Japan Geoscience Union Meeting 2016

Presentation information

International Session (Oral)

Symbol P (Space and Planetary Sciences) » P-PS Planetary Sciences

[P-PS02] Mars

Mon. May 23, 2016 3:30 PM - 5:00 PM 104 (1F)

Convener:*Takehiko Satoh(Institute of Space and Astronautical Science, Japan Aerospace Exploration Agency), Masaki Ishiwatari(Department of Cosmosciences, Graduate school of Science, Hokkaido University), Sho Sasaki(Department of Earth and Space Sciences, School of Science, Osaka University), Yoshiyuki O. Takahashi(Graduate School of Science, Kobe University), Ayako Matsuoka(Research Division for Space Plasma, Institute of Space and Astronautical Science, Japan Aerospace Exploration Agency), Hideaki Miyamoto(The University Museum, The University of Tokyo), Sushil Atreya(University of Michigan Ann Arbor), Chair:Hideaki Miyamoto(The University Museum, The University of Tokyo)

4:00 PM - 4:20 PM

[PPS02-08] Distribution of phyllosilicates on Utopia Planitia, Mars

★Invited papers

Saki Sugawara1, *Yoshiko Ogawa1, Hirohide Demura1 (1.The University of Aizu)
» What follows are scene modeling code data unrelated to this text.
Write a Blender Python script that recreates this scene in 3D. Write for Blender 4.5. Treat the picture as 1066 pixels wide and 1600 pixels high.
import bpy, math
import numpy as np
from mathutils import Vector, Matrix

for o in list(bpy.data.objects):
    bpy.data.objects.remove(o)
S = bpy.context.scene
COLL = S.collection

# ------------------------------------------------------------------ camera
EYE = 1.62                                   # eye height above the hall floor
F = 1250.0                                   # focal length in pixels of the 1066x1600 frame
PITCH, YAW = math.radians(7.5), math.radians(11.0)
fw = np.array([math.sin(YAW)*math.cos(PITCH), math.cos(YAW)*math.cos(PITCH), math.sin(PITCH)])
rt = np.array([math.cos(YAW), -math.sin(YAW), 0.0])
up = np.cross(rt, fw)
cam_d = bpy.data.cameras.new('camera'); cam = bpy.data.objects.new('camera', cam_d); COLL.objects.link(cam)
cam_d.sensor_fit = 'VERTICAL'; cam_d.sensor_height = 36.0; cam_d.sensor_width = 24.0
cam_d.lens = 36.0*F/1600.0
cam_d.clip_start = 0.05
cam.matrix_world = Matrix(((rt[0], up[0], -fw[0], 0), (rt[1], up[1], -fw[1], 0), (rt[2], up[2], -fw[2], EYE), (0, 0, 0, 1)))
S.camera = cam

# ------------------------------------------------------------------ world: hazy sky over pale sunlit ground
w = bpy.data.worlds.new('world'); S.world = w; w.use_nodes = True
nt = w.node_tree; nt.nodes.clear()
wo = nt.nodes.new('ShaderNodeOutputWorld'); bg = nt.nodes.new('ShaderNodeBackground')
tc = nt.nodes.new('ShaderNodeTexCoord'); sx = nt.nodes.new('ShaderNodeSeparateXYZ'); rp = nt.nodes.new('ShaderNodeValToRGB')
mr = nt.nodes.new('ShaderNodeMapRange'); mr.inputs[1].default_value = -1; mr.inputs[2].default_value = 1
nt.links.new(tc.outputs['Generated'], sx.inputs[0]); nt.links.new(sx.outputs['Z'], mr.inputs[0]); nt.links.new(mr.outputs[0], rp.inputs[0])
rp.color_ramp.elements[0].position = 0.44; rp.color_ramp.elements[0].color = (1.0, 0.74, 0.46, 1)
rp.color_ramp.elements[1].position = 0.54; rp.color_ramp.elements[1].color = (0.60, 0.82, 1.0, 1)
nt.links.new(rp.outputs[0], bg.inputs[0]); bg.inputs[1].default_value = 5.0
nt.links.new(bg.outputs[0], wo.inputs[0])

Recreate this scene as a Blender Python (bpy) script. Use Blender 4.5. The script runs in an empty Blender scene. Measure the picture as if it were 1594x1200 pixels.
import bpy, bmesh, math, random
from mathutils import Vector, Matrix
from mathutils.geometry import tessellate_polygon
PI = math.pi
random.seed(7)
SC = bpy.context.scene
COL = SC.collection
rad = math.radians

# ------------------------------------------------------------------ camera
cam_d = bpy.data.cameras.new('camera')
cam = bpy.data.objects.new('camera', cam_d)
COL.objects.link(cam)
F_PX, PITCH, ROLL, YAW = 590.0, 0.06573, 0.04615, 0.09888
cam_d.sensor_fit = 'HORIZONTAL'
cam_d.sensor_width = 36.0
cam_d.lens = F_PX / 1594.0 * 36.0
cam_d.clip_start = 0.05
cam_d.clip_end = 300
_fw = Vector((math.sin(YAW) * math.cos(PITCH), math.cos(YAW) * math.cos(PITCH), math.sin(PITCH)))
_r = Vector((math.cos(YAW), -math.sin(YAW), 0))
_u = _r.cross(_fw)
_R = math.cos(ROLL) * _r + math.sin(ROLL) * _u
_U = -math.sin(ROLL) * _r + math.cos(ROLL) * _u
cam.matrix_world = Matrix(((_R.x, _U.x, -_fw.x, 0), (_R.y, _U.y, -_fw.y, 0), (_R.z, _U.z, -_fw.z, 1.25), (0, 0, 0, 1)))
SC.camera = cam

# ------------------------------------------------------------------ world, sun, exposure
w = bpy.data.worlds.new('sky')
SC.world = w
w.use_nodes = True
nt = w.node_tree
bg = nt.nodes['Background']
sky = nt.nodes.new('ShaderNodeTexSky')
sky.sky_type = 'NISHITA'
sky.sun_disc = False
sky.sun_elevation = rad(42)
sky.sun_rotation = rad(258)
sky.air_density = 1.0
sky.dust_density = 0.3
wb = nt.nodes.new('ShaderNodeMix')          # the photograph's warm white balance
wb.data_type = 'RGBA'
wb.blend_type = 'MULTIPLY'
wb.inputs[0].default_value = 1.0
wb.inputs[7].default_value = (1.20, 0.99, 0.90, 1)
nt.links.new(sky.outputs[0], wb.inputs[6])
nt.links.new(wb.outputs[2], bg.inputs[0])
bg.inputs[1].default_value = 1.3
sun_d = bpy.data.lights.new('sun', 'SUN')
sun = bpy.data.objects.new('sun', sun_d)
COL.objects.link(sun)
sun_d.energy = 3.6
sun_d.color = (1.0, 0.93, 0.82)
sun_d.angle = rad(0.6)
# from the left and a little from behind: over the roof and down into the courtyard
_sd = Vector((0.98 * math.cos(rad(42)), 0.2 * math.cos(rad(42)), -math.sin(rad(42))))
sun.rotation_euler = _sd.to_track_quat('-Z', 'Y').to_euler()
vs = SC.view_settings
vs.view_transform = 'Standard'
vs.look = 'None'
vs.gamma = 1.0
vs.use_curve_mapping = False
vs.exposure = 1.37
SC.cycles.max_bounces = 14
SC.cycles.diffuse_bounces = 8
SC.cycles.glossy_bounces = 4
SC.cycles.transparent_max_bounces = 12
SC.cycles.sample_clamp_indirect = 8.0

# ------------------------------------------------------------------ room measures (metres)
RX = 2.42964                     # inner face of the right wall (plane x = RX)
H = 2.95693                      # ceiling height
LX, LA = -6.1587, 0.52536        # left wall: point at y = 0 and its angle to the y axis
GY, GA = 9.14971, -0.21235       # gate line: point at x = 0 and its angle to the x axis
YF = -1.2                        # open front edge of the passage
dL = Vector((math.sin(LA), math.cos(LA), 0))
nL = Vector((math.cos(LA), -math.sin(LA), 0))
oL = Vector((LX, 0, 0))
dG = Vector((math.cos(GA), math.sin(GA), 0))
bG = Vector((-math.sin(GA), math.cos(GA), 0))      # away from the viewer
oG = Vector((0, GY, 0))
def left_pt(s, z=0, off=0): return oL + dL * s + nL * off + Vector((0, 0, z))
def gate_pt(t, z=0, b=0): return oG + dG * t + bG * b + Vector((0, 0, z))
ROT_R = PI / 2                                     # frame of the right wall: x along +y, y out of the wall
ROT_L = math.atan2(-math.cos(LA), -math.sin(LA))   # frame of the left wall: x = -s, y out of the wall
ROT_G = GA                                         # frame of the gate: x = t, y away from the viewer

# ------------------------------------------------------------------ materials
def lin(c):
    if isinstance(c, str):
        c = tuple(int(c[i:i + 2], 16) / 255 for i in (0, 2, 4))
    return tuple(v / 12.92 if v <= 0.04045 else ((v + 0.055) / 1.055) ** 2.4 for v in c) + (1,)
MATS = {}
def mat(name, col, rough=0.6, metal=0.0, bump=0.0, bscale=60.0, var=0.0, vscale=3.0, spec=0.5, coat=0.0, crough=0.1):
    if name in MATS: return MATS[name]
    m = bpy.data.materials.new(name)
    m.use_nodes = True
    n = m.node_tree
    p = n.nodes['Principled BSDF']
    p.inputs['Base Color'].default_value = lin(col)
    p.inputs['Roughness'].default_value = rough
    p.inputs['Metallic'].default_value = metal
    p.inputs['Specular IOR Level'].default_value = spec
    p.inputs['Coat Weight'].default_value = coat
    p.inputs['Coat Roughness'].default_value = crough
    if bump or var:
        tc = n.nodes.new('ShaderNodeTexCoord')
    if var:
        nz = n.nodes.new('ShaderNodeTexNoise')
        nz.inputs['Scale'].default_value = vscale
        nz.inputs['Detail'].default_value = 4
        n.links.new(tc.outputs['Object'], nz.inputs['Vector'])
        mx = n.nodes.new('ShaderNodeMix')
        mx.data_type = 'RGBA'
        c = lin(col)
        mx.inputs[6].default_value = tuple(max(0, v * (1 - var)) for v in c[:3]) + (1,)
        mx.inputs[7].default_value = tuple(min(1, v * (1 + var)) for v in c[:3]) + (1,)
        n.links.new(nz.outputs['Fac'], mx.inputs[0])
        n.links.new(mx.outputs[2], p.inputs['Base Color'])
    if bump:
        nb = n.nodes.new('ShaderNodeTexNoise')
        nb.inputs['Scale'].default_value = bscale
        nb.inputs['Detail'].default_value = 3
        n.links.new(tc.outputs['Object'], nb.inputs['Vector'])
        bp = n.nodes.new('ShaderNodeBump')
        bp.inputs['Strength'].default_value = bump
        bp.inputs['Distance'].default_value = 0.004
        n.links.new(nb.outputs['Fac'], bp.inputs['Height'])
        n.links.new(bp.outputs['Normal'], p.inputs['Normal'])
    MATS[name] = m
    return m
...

Keywords:Mars, hydrated minerals, phyllosilicate, infrared spectra, CRISM/MRO

Many studies suggest that abundant liquid water existed in the past on the Martian surface, although there is currently no liquid water on the surface of Mars. The hydrated minerals are generally formed through long-term contact with water or alternation by water. We can get a key to understand the water environment of Mars by studying the observed hydrated minerals.
The wider distribution of hydrated minerals on the southern hemisphere on Mars has been reported in previous studies [e.g. Carter et al., 2013], however, only a limited number of outcrops of hydrated minerals are detected so far in the northern lowlands. The surface of northern lowlands is basically young being covered with lava materials in Hesperian through Amazonian ages. We expect that the deposition below the younger crust of the northern lowlands should host hydrated minerals commonly. The purpose of this study is to examine the distribution of hydrated minerals in the northern lowlands of Mars.
We focus on the comparatively larger craters which should expose the subsurface minerals by impact gardening in the northern lowlands of Mars. Our analysis targets are the craters with diameters ≥ 10km in Utopia Planitia ranging 25-50N, 90-140E. The number of the craters amounts to 14 in total. We used the data from CRISM (Compact Reconnaissance Imaging Spectrometer for Mars) onboard Mars Reconnaissance Orbiter. The spectral data cover near-infrared wavelengths. We tried to detect the absorption features characteristic to the phyllosilicates. We used CAT (CRISM Analysis Toolkit) combined with ENVI spectral analyst tool to analyze the latest CRISM data observed in the study area in detail.
As a result, phyllosilicates-bearing minerals were detected at 5 impact craters among 14 impact craters examined in this study. The 5 craters are: 2 craters where phyllosilicate hadn’t been detected by Fairén et al. [2012], 2 craters not examined so far and 1 crater where phyllosilicates are already detected by Fairén et al. [2012]. The four kinds of phyllisilicates were detected: illite, smectite, vermiculate and a small number of saponite. We saw no discrete distribution according to the kind of minerals but we found that the distribution of phyllosilicates-bearing minerals strongly connects with erosional areas. We observed that phyllosillicates distribute at the rim, wall, floor, ejecta and around the central peak of the craters. These detected phyllosilicates are interpreted that deposited under the younger crust of the northern lowlands are emitted on the surface by impact gardening by Carter et al. [2010].
The number of samples in this study is still small, but the detection ratio of phyllosilicates seems significantly larger than Carter et al. [2013]. The results imply that hydrated minerals are possibly more widespread in the northern lowlands of Mars. Such detailed examination that uses the latest observation data and smart tools should result in increasing ratio of detecting phyllosilicates and contribute to clarification of water environment in the northern lowlands of Mars.